Начиная с семидесятых годов предыдущего столетия, в отечественной психолингвистике активно развивается концепция внутреннего лексикона как достояния индивида. В работе A.A. Залевской [3] ряд определений внутреннего (ментального) лексикона человека и принципы его организации последовательно выводятся из рассмотрения специфических (психофизиологических) особенностей речевой организации человека, описанных JI.B. Щербой. Дальнейшее развитие этих идей с позиций психолингвистики послужило основанием для современной трактовки ментального лексикона как лексического компонента речевой организации

человека, обладающего теми же свойствами, которые специфичны для речевой организации в целом, т.е лексикон понимается не как пассивное хранилище сведений о языке, а как динамическая функциональная система, самоорганизующаяся вследствие постоянного взаимодействия между процессами переработки и упорядочения речевого опыта и его продуктами [7].

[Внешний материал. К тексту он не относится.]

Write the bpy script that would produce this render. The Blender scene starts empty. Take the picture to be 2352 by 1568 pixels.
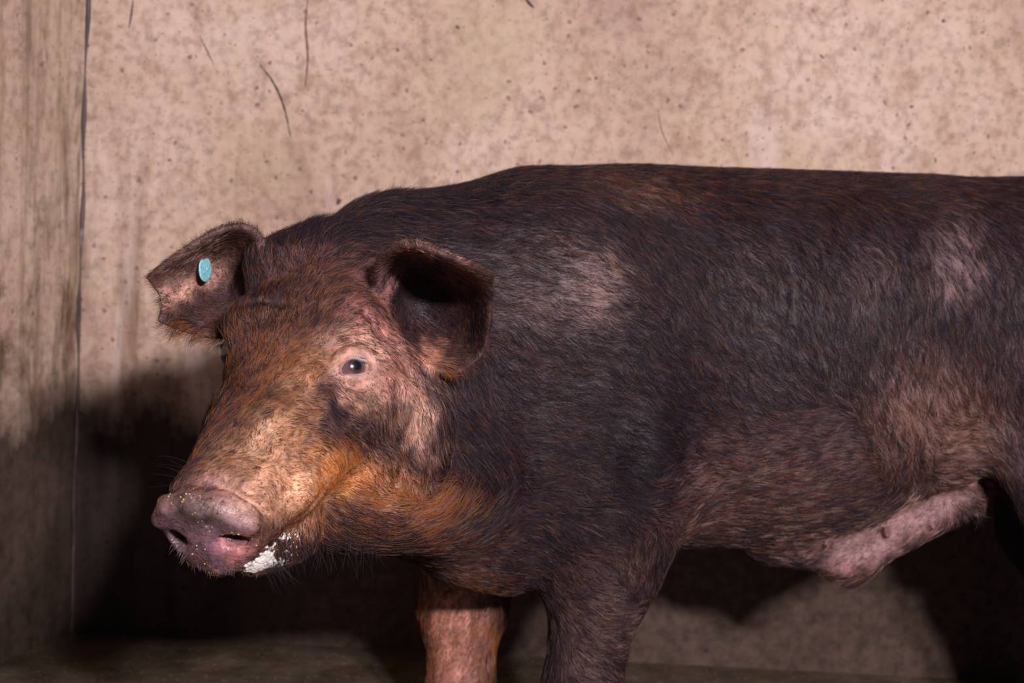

По мнению Н.Д. Арутюновой, «смена научной парадигмы всегда сопровождается сменой ключевой метафоры, вводящей новую область уподоблений, новую аналогию» [2, с. 15]. В основе метафоры, дающей ключ к пониманию специфики индивидуального (ментального) лексикона в изложенной выше трактовке (см. (3J), лежит представление о голограмме. «Голографическая» метафора этимологически восходит к греческому «holos» - «весь», «полный», «целый». Целостный, объемный образ лексикона выстраивается как система многоярусных многократно пересекающихся полей, с помощью которых упорядочивается и хранится в более или менее полной готовности к употреблению в деятельности разносторонняя информация о предметах и явлениях окружающего мира, об их свойствах и отношениях, об их оценке индивидом и т.п. Роль слова как единицы, функционирующей в ментальном лексиконе, при подобном подходе сравнивается с ролью лазерного луча при считывании голограммы: «...оно делает доступным для человека определенный условно-дискретный фрагмент континуальной и многомерной индивидуальной картины мира во всем богатстве связей и отношений, полнота которых обеспечивается в разной мере осознаваемой опорой на прямые и/или опосредованные выводные знания и переживания разных видов» [6, с. 245].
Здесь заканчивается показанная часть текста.